Gurdjieff’s musical works were amongst the first pieces in the West to take account of the diversity of music resonating in the wider world. Neither wholly “western” nor wholly “eastern” in themselves, they suggest a window thrown open to the orient. German cellist Anja Lechner sensed the music’s potential for her new duo with Greek pianist Vassilis Tsabropoulos. Its context seemed immediately familiar to them. Lechner had been working closely with Armenian composer Tigran Mansurian who had made use, particularly in his adaptations of Komitas, of some of the same roots. Other Gurdjieff pieces had clear affinities with the music of the Greek Orthodox Church, also the wellspring for a group of compositions by Vassilis Tsabropoulos.
Despite their very different backgrounds, Anja Lechner and Vassilis Tsabropoulos have in common the fact that they are classical musicians with an uncommon facility for improvisation. The Gurdjieff material has never previously been treated as freely as it is here. Tsabropoulos insists that “the only way to reach the heart of the material is by feeling free. But you have to respect the context, asking, ‘How can we develop the melodic lines while at the same time protecting them?’”

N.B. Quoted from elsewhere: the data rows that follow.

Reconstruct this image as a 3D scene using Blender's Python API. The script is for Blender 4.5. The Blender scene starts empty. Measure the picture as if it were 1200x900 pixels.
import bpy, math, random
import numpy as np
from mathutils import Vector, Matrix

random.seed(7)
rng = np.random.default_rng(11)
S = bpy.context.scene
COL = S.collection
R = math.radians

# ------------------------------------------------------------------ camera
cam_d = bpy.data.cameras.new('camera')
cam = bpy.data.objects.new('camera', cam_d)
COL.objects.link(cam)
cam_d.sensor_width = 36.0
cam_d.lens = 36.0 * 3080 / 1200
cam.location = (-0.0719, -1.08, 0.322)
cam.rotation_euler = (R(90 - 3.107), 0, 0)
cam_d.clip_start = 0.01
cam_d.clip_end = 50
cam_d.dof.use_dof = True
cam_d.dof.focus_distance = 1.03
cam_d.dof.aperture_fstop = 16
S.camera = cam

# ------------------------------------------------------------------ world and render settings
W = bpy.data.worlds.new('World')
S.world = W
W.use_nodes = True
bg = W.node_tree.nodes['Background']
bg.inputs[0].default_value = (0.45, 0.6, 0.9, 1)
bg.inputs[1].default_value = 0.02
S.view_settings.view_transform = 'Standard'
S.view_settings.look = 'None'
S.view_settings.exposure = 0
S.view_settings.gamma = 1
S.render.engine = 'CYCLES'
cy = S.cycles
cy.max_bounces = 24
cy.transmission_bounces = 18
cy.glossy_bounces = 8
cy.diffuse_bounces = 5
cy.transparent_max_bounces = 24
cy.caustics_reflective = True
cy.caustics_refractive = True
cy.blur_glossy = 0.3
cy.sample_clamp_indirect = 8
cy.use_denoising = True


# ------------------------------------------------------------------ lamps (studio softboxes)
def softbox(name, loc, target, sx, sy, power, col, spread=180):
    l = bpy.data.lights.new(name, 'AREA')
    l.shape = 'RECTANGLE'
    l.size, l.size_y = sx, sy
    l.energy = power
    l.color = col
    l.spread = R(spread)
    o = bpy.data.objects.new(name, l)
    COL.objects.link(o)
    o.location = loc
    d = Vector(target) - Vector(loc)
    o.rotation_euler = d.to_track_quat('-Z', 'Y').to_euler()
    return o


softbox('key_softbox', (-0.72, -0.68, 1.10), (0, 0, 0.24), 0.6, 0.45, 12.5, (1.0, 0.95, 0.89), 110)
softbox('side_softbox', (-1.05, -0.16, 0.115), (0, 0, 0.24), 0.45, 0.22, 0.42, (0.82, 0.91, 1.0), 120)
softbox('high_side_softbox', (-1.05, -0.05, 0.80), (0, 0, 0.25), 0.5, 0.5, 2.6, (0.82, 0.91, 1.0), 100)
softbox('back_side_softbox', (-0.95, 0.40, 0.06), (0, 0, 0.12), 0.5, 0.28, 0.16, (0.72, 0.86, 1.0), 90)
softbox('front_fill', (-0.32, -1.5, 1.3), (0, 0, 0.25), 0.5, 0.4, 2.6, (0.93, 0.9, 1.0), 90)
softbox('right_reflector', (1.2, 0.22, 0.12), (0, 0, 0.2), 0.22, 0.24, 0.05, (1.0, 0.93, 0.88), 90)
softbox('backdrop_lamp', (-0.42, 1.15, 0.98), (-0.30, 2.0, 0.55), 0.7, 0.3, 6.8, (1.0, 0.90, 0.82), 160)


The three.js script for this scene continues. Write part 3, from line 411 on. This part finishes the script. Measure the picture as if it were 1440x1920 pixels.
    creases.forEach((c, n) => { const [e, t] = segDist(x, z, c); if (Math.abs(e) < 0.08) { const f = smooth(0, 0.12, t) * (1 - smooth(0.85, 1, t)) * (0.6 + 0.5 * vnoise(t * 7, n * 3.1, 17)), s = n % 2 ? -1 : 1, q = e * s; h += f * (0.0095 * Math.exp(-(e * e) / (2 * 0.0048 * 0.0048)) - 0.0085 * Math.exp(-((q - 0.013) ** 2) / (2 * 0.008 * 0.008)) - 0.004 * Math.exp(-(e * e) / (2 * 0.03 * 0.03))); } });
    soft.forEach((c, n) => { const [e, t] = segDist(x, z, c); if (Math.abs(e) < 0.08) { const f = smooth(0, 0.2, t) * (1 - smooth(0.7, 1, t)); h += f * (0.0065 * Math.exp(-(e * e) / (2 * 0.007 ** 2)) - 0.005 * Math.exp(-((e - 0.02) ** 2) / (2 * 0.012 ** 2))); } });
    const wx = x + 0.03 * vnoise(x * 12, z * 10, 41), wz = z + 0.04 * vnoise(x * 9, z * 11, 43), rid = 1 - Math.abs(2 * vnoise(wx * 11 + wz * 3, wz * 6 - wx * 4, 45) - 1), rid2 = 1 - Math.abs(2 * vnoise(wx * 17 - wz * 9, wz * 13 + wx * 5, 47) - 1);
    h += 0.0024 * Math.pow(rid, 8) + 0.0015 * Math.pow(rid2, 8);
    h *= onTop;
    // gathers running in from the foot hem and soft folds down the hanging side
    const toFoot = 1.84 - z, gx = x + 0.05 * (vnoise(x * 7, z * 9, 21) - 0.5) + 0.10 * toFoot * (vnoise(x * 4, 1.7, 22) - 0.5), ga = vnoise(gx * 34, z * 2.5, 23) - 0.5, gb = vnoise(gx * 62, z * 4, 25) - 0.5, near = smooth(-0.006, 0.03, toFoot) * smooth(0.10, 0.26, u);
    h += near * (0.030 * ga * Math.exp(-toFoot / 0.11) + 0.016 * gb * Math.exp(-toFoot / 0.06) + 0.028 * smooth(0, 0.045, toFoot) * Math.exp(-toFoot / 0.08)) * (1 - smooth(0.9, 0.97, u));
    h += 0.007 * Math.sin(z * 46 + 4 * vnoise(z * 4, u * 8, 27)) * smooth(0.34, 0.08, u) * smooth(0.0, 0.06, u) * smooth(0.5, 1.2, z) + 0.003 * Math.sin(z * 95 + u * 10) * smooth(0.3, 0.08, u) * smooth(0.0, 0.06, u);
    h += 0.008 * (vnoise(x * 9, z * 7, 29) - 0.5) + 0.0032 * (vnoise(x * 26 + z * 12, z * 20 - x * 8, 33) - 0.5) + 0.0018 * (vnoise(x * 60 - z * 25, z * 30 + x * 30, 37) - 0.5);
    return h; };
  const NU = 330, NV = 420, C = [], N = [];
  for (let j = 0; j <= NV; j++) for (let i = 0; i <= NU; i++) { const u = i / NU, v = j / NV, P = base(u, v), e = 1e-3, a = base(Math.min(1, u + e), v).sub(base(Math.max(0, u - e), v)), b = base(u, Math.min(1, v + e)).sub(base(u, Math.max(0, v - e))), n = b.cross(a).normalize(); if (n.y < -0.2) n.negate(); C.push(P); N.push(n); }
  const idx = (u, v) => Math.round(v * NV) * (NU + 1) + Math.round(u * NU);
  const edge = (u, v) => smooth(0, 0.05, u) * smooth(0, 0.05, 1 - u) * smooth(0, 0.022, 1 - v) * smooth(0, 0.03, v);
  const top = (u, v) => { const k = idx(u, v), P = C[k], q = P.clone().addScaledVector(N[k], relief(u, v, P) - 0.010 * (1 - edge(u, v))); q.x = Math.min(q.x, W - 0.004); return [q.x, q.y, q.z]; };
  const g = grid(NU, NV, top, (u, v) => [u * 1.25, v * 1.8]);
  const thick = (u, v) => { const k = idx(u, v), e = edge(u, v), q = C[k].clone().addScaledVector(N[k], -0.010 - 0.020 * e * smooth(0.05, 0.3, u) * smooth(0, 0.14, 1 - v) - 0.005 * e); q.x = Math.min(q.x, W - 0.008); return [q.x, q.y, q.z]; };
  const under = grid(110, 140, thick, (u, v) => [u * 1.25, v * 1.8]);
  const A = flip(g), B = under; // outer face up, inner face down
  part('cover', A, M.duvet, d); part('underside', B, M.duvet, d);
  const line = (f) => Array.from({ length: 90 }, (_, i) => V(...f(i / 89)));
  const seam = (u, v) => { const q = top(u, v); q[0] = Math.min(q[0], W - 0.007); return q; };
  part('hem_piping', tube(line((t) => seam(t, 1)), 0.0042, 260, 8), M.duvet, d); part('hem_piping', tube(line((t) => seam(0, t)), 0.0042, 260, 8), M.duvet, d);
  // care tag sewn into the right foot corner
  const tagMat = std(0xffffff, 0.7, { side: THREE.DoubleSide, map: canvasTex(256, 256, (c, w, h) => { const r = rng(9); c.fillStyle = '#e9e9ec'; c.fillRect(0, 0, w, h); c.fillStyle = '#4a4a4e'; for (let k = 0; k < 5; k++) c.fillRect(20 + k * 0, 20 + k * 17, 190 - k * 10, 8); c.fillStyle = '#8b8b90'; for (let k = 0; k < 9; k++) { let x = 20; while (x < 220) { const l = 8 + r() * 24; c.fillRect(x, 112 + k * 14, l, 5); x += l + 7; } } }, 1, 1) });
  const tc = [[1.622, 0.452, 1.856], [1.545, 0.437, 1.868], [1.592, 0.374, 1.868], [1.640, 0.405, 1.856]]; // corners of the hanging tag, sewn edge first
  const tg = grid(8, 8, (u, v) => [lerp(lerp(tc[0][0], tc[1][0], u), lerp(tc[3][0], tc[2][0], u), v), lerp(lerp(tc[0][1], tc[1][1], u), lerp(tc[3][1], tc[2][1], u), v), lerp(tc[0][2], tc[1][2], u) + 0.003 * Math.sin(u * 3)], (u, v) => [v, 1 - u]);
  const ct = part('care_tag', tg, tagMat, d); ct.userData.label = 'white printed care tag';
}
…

A similar modus operandi is employed by Tsabropoulos in his approach to the Byzantine hymns. The “Trois morceaux après des hymnes Byzantins” are based upon melodies that have survived since the 4th century to be sung at Easter in the Greek Orthodox Church. From the CD booklet notes: “The half-Greek Gurdjieff would certainly have known the Passion Week hymns well, these irreducible masterpieces of proportion, whose sense of balance, and interweaving of modes and melodic lines, have influenced the history of composition. In reinterpreting this material, the Lechner/Tsabropoulos duo is re-examining some of the building blocks of European music. Tsabropoulos once said, ‘It was the timeless essence of this music as well as its expressive simplicity that drew me to it” and the clarity of the Gurdjieff music strikes him similarly, ‘as if there is a clear path between the two worlds’”.